O contingenciamento de crédito imposto pelo Conselho Monetário Nacional ao setor público é, atualmente, um grande entrave para expansão dos investimentos em saneamento básico. Devido a ele, as empresas estaduais, responsáveis por 76% do abastecimento de água potável e por 55% dos serviços de coleta de esgoto no país, têm dificuldade de obter crédito do FGTS e do BNDES - as duas mais baratas e, pelo menos sob o ponto de vista da disponibilidade de recursos, também as principais fontes de financiamento do setor.

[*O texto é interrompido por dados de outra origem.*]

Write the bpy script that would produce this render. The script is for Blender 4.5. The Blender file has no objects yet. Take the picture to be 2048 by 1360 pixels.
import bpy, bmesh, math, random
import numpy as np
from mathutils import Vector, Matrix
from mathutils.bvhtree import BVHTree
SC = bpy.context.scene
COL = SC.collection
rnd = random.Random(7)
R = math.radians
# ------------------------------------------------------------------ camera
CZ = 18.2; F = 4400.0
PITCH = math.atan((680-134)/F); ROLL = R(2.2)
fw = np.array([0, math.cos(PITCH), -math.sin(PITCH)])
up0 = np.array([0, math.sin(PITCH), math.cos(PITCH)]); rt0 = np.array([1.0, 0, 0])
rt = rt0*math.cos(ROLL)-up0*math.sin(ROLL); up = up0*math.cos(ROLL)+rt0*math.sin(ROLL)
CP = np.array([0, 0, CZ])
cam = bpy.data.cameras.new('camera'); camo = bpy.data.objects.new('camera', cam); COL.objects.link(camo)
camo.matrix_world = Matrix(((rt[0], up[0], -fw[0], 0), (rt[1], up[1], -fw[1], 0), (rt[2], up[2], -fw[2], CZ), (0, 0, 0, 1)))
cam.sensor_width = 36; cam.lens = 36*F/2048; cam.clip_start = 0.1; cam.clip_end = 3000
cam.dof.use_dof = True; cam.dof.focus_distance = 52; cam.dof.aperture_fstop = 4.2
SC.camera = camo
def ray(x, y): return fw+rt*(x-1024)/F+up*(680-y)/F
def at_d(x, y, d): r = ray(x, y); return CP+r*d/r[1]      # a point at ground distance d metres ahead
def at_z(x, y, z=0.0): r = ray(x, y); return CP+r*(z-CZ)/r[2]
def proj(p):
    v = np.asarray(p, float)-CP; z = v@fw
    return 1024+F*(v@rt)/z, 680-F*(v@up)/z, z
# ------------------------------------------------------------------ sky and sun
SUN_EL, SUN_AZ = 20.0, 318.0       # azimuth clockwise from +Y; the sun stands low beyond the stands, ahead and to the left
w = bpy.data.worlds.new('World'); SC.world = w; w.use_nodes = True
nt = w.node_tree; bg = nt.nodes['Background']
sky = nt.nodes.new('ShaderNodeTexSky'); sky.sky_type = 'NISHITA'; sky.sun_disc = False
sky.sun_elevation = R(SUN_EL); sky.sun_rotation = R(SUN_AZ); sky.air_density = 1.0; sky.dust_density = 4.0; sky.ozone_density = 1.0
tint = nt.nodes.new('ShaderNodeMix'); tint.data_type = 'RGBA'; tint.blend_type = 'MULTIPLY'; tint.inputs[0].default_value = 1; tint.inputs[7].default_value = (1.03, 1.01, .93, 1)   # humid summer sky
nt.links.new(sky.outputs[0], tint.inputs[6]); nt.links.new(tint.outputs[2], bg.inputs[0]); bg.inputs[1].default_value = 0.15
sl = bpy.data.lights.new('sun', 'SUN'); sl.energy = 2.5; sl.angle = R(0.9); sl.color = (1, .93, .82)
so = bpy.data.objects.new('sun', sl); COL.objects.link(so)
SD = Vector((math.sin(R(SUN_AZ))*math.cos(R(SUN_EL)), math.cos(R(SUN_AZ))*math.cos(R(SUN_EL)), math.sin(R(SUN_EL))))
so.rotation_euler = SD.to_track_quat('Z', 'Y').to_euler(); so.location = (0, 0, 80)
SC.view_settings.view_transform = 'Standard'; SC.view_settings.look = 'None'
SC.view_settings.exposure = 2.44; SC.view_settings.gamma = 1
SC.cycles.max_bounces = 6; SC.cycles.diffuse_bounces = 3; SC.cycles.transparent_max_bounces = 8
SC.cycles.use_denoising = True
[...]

Em tese, bastaria que o CMN excluísse essas empresas dos limites e restrições de crédito ao setor público, sem necessariamente tratá-las de forma diferente na apuração da dívida e dos resultados fiscais. "Para nós, seria o mais fácil e mais cômodo", diz Marcos Thadeu Abicalil, consultor da Aesbe. A própria entidade, porém, defende uma mudança mais profunda e que, de preferência, envolva uma discussão acadêmica, para evitar que os mercados a interpretem como um relaxamento fiscal.

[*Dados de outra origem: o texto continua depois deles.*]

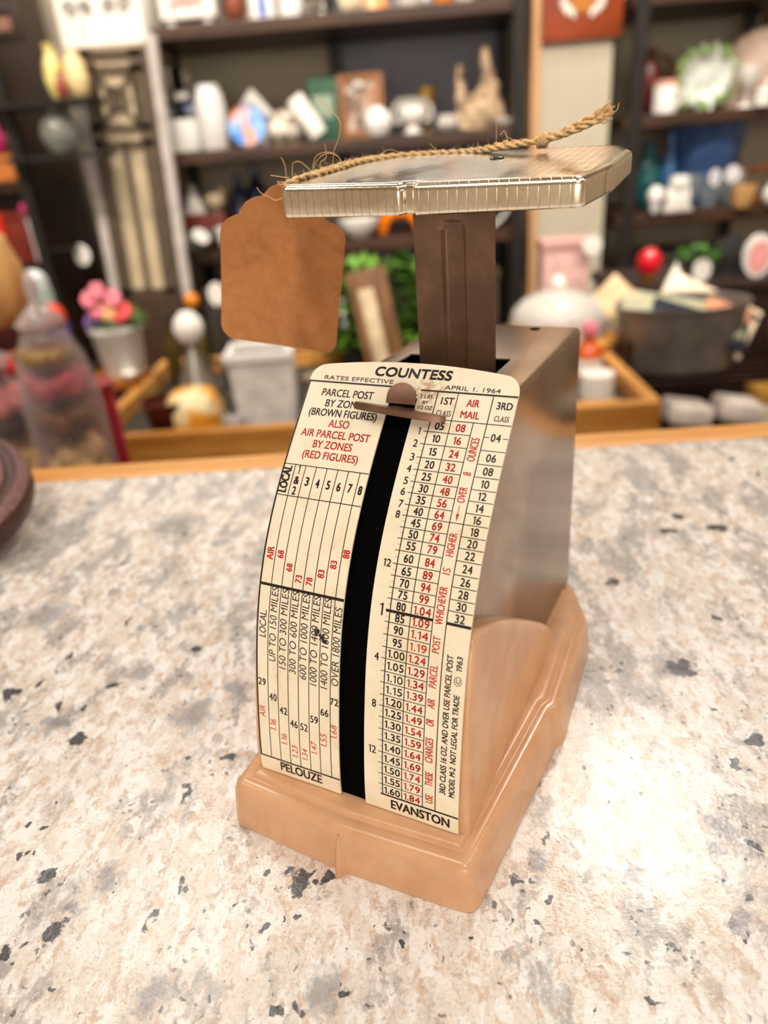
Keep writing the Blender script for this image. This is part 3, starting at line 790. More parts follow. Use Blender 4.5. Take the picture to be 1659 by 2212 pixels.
TP = [(-35.3, 60.4, 2.2), (-4.3, 58.4, 1.0), (-3.5, 60.0, .3), (-1.7, 60.0, .3), (-.7, 57.8, .9), (33.6, 59.6, 2.2), (36.3, 76, 5), (36.2, 97, 5), (31.5, 106.8, 4), (0, 107.8, 2), (-31.5, 106.5, 3), (-35.2, 101.5, 3), (-36.6, 81, 1)]
b = BM(); rings = []
for d, dz in ((.35, -6.0), (.12, -5.7), (0, -5.2), (0, -1.6), (.12, -1.0), (.42, -.5), (.9, -.16), (1.6, 0), (3, .0)):
    rings.append([b.verts.new((p.x, p.y, 137.75 - .016 * p.x + .085 * (p.y - 60) + dz * (1.0 - .0035 * p.x + .0012 * (80 - p.y)))) for p in inset(TP, d)])
for A, B in zip(rings, rings[1:]):
    for k in range(len(A)):
        j = (k + 1) % len(A); b.faces.new((A[k], A[j], B[j], B[k]))
b.faces.new(rings[-1])
bmesh.ops.recalc_face_normals(b, faces=b.faces)
mmv(b)
pf = obj('platform', b, M_tray, SCALE, smooth=True, sharp=55)
sm = pf.modifiers.new('sheet', 'SOLIDIFY'); sm.thickness = 0.0006; sm.offset = -1; weighted(pf)
b = BM()
lathe(b, [(1.75, 0), (1.75, .2), (1.5, .42), (.9, .55), (.15, .6)], 20, (0, 0, 0)); box(b, (0, 0, .52), (2.0, .35, .25))
bmesh.ops.rotate(b, cent=(0, 0, 0), matrix=Matrix.Rotation(.085, 3, 'X'), verts=b.verts)
bmesh.ops.translate(b, vec=(6.5, 90.5, 140.2), verts=b.verts); mmv(b)
obj('screw', b, mat('dark_steel', '#4a443e', .25, 1.0), SCALE, smooth=True)

# ------------------------------------------------------------------ price tag and its twine
def tw(x, y, z):    # scale local mm -> world
    v = Matrix.Rotation(YAW, 3, 'Z') @ Vector((x, y, z)) * MM
    return v + Vector((0, 0, CT))
P0 = Vector((-48.627, 80.0, 138.0)); U = Vector((0.8316, 0.55537, 0)); NRM = Vector((0.55537, -0.8316, 0))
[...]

Essa interpretação poderia surgir em função do impacto que o aumento do fluxo de crédito para investimentos provocaria no superávit primário, no déficit nominal e na dívida líquida do setor público. A proposta de exclusão, diz Abicalil, não deve ser vista como tentativa de maquiar e sim de tornar mais adequadas essas estatísticas. Afinal, argumenta, gastos feitos por empresas que vivem apenas de tarifas e preços públicos, receitas não fiscais, sem nenhuma ajuda financeira dos entes controladores, "não se constituem em gasto público clássico". Especialmente o crédito para investimentos que dão retorno em receita de tarifas não gera risco fiscal, na visão da Aesbe. Uma prova disso é que "não existe inadimplência das empresas estaduais de saneamento" com o FGTS ou o BNDES.

A proposta da Aesbe visa a destravar não só projetos do próprio setor, mas também do de energia. O plano em discussão com o Tesouro envolve a apresentação de um projeto de lei institucionalizando, regulamentando e tornando mais rígido o conceito de empresa estatal não-dependente (EEND) que, embora exista na prática, não está previsto em nenhuma norma atualmente.

O conceito de EEND proposto seria extremamente mais rígido do que aquele hoje utilizado pelo governo federal para compor os orçamento de investimentos das empresas estatais, que é separado do orçamento fiscal da União. Para ficar fora do cálculo do resultado fiscal e da dívida, "não bastará não depender de repasses do entre controlador", diz Abicalil.

Segundo ele, será preciso ainda ter ações negociadas em bolsa de valores, seguir padrões de governança societária, ser fiscalizada por agência reguladora independente, entre outras exigências, para manter padrão de qualidade nos serviços. As exigências relativas ao padrão de governança começariam mais brandas mas, ao fim de determinado prazo, em princípio de cinco anos, o parâmetro seria o Novo Mercado da Bovespa, onde já está a Sabesp. De um total de 24 empresas estaduais de saneamento, na fase inicial de implementação da lei, só sete teriam chance de se enquadrar no conceito proposto e, para ficar nele, ainda teriam de evoluir.

A participação das estatais na geração de superávits primários tem sido maior do que na dívida líquida. Na apuração relativa a setembro, as estaduais, por exemplo, responderam por 2,5% da dívida existente no fim do período e por 6,6% do superávit acumulado no ano. Em função disso, num primeiro momento, a exclusão de algumas empresas pode ter impacto negativo nos números. No médio e longo prazos, porém, permitiria que elas investissem mais sem contaminar esses indicadores fiscais, destaca o consultor da Aesbe.

Abicalil lembra que as regras contábeis recomendadas pelo FMI não impedem esse tipo de exclusão. Tanto que muitos países europeus também desconsideram suas empresas estatais, acrescenta ele.